Federico Varese è professore di criminologia all’Università di Oxford. Pubblica Vita di mafia, che ha un sottotitolo prodromo al saggio stesso: Amore, morte e denaro nel cuore del crimine organizzato. L’autore ci accompagna tra boss russi, triadi cinesi, yakuza, scovando similitudini e differenze attraverso aneddoti, ritratti documentati e incontri sul campo.

Infatti si occupa di:

“M come mafia. Dalla Russia alla Cina, dalla Grecia a Dubai. Un reportage affascinante e rigoroso che entra nel cuore pulsante delle mafie globali, scritto da un criminologo col talento del narratore.”

Nello specifico Vita di mafia Federico Varese compie un’analisi policentrica e multifunzionale su Cosa Nostra, mafia russa, Triade e Yazuka. Una comparazione affascinante in cui l’uso dell’io narrativo non è quello del romanzo ma quello del ricercatore che conduce la sua analisi compenetrandosi in fatti e persone. L’autore ricostruisce lo stile di vita tipico di un mafioso, dall’affiliazione alla successione post mortem, passando per voci come denaro, amore, politica. E lo fa attraverso una miniera di storie, personaggi, aneddoti. Raccontando tanti mafiosi diversi- italiani, italoamericani, russi, giapponesi, cinesi- lo studioso fa comprendere che la “mafiosità”ha alcune caratteristiche unificante che prescindono da latitudini e tradizioni. Conferma, inoltre, che la nascita e lo sviluppo delle mafie ha poco a che fare con presunte attitudini “culturali” di determinate popolazioni, e molto con le condizioni materiali che si verificano in particolari epoche storiche. Per esempio, la costellazione criminale che forma la cosiddetta mafia russa nasce nell’800, viene quasi spazzata via in epoca sovietica, ma risorge più forte quando il collasso del sistema capitalista spiana la via al capitalismo selvaggio, senza che lo Stato abbia strutture abbastanza solide per regolarne le controversie. Così la parola passa ai Kalashnikov.

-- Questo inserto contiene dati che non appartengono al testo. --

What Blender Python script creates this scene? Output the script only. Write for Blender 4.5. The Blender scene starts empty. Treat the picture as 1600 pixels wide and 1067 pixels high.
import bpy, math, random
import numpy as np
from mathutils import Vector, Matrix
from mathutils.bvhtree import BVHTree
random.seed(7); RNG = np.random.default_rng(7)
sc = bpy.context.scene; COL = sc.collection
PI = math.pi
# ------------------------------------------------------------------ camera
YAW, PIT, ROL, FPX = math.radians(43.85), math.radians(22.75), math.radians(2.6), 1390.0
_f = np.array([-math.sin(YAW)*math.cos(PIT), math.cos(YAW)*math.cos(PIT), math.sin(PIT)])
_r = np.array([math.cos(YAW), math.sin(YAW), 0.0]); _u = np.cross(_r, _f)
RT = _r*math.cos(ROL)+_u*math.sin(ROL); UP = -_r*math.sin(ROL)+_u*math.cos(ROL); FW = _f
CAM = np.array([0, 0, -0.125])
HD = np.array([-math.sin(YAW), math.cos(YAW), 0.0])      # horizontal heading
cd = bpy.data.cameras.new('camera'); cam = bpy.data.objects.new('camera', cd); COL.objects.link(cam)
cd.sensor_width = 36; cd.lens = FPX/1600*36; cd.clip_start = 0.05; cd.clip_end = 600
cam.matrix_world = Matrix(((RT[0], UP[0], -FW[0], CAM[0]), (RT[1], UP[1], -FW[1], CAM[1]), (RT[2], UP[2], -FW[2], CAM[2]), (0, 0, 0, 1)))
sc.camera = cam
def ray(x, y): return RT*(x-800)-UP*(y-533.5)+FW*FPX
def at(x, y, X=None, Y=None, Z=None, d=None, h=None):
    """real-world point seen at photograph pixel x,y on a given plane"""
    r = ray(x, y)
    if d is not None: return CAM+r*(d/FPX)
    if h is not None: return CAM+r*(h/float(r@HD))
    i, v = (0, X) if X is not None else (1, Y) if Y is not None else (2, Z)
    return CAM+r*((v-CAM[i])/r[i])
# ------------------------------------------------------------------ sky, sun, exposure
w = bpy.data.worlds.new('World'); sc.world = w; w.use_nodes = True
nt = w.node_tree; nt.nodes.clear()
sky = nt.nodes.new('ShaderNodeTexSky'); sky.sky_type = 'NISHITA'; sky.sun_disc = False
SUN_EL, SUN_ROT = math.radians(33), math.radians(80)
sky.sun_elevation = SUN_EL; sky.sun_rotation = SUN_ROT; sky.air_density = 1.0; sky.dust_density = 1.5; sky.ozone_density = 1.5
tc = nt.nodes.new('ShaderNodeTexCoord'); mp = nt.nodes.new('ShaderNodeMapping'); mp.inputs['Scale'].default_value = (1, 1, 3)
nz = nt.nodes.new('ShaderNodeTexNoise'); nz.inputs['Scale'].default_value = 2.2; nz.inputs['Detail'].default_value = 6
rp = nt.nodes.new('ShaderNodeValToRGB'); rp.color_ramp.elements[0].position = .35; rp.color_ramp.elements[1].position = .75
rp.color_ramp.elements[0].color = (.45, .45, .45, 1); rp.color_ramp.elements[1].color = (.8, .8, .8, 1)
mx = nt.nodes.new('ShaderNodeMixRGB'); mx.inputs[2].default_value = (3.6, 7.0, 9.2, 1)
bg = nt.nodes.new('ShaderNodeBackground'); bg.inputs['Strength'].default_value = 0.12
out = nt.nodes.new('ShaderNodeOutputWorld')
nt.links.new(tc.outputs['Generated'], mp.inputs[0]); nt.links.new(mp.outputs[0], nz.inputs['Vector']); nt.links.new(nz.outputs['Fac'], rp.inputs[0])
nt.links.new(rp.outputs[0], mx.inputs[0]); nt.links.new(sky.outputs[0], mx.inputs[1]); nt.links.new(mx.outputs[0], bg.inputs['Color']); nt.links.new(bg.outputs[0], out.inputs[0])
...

Scritto con una prosa che invita ad entrare e osservare luoghi, ad ascoltare dialoghi, a vedere immagini e a riflettere su scenari in una prospettiva scientifica che si piega alla performance del racconto criminologico, senza snaturale l’obiettivo di trasferimento della conoscenza. L’autore compie un viaggio metafisico e fisico che porta gli studiosi ad un punto di non ritorno: non si può effettuare una comparazione tra mafie e sistemi criminali senza averne esperienza diretta e conoscenza dei contesti. In caso contrario si rischia di essere dei “fake researcher” da schermo piatto. Il tutto spiegato con una semplicità disarmante che rende il testo accessibile ad una vasta gamma di lettori, poiché non è un saggio accademico.